Trade in East Anglia


Trade has always been an important feature of East Anglian rural life.  Anglo-Saxon farmers often produced surplus materials that would then be traded for other materials needed around the farm, from durable materials such as flint or antler to consumables such as salt, wine and fish. Grain crops such as barley and wheat were also traded, the wheat sheaf eventually becoming the chief symbol of rural trade and agriculture.  Animal products were also widely traded, including leather and wool.  Centred on Norwich, wool was woven to make a cloth known as worsted, which became a major export in the late middle ages.  The profits from trade in worsted created a number of very wealthy families and enabled new churches to be built known as ‘wool churches.’  

The last in a long line of worsted weavers, John Cubitt, died in 1882.



From Anglo-Saxon times until the invention of the motor car, waterways were the favourite form of transporting goods in East Anglia.  For shorter distances goods would often be transported by horse and cart.   But large loads could be more easily carried on water, creating an extraordinary network of canals and riverways with wherries and barges all jostling with one another. 
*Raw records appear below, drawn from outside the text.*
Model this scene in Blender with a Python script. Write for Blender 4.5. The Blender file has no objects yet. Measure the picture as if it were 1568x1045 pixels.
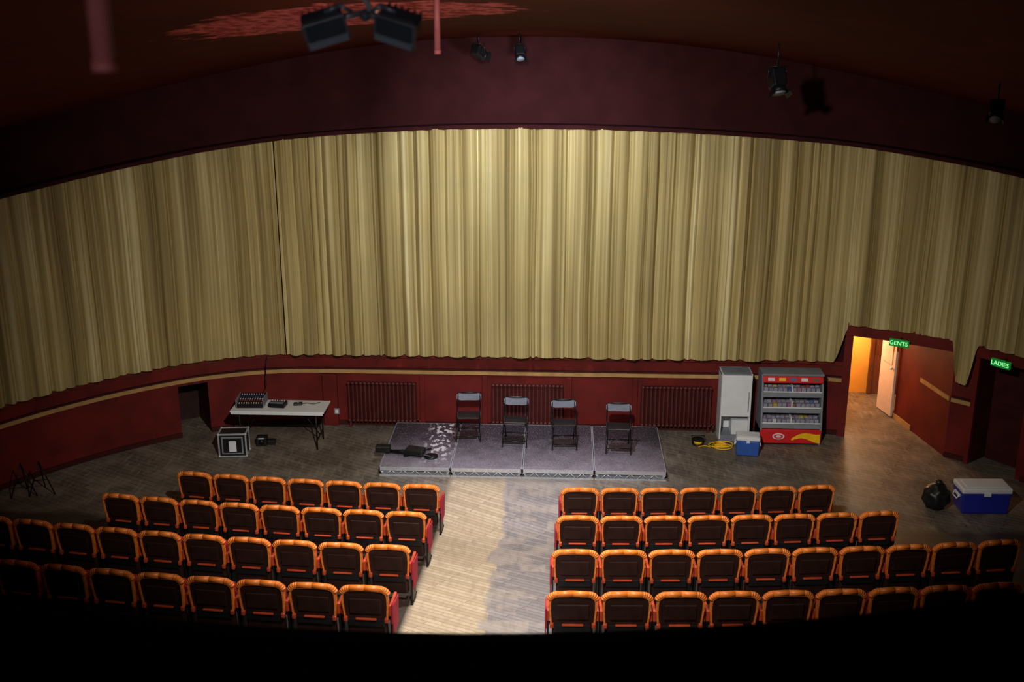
import bpy, bmesh, math, random, bisect
from mathutils import Vector, Matrix, Euler, noise
random.seed(7)
scene = bpy.context.scene
scene.view_settings.view_transform = 'Standard'
scene.view_settings.look = 'None'

def lin(c):
    return tuple(((v/255.0)/12.92 if v/255.0 <= 0.04045 else ((v/255.0+0.055)/1.055)**2.4) for v in c)

# ------------------------------------------------------------------ materials
def mat(name, rgb, rough=0.6, metal=0.0, var=0.25, scale=8.0, bump=0.0, emit=None, estr=0.0, spec=0.4, stretch=(1,1,1)):
    m = bpy.data.materials.new(name); m.use_nodes = True
    nt = m.node_tree; b = nt.nodes['Principled BSDF']
    c = lin(rgb)
    b.inputs['Roughness'].default_value = rough
    b.inputs['Metallic'].default_value = metal
    b.inputs['Specular IOR Level'].default_value = spec
    tc = nt.nodes.new('ShaderNodeTexCoord')
    mp = nt.nodes.new('ShaderNodeMapping'); mp.inputs['Scale'].default_value = stretch
    nt.links.new(tc.outputs['Object'], mp.inputs['Vector'])
    nz = nt.nodes.new('ShaderNodeTexNoise'); nz.inputs['Scale'].default_value = scale
    nz.inputs['Detail'].default_value = 5
    nt.links.new(mp.outputs['Vector'], nz.inputs['Vector'])
    cr = nt.nodes.new('ShaderNodeValToRGB')
    cr.color_ramp.elements[0].position = 0.3; cr.color_ramp.elements[1].position = 0.7
    cr.color_ramp.elements[0].color = tuple(v*(1-var) for v in c)+(1,)
    cr.color_ramp.elements[1].color = tuple(min(1, v*(1+var)) for v in c)+(1,)
    nt.links.new(nz.outputs['Fac'], cr.inputs['Fac'])
    nt.links.new(cr.outputs['Color'], b.inputs['Base Color'])
    if bump > 0:
        bp = nt.nodes.new('ShaderNodeBump'); bp.inputs['Strength'].default_value = bump
        bp.inputs['Distance'].default_value = 0.02
        nt.links.new(nz.outputs['Fac'], bp.inputs['Height'])
        nt.links.new(bp.outputs['Normal'], b.inputs['Normal'])
    if emit:
        b.inputs['Emission Color'].default_value = lin(emit)+(1,)
        b.inputs['Emission Strength'].default_value = estr
    return m

M = {}
M['wall_up'] = mat('maroon_plaster', (50, 18, 21), 0.85, var=0.2, scale=2.5, bump=0.1, spec=0.1)
M['dado'] = mat('red_dado_paint', (96, 22, 19), 0.65, var=0.3, scale=2.0, bump=0.1, spec=0.25)
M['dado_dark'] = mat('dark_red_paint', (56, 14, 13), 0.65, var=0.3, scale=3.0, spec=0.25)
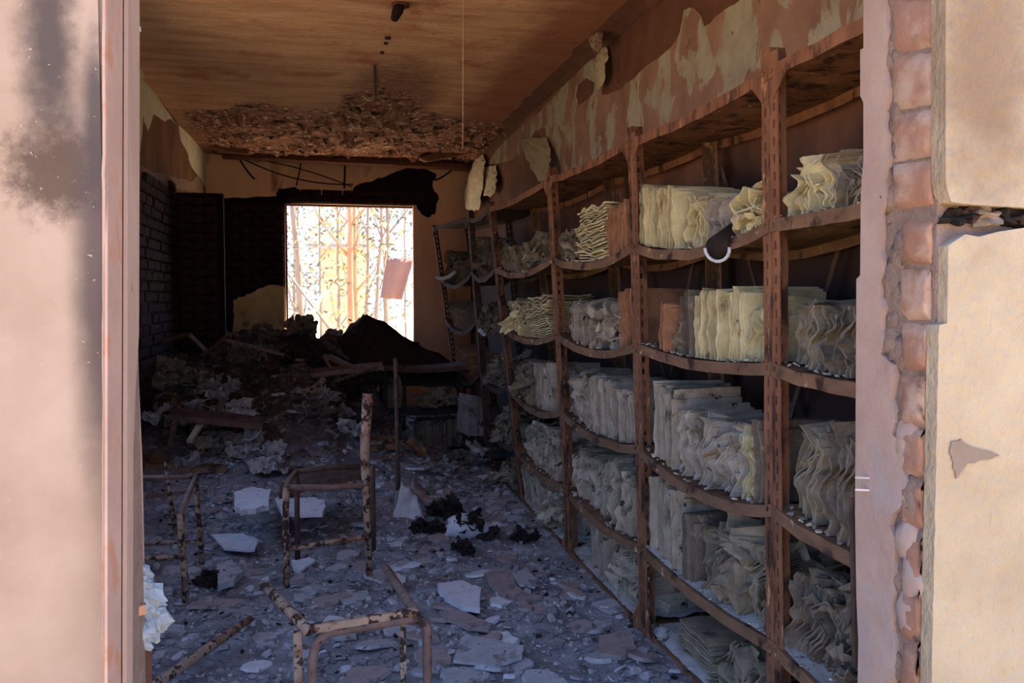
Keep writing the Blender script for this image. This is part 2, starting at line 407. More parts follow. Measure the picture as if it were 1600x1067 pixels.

Markets and corn exchanges

From the Stuart to the Victorian periods, wheat and barley was traded at corn exchanges, still a major feature in many East Anglian towns. The corn exchange was an important commercial centre, central to the rural economy.  The building itself was often designed in the Greek manner, with a temple style portico and usually a statue or relief carving of the Roman goddess Ceres. Important market places often featured a buttercross, again often topped with a statue of Ceres.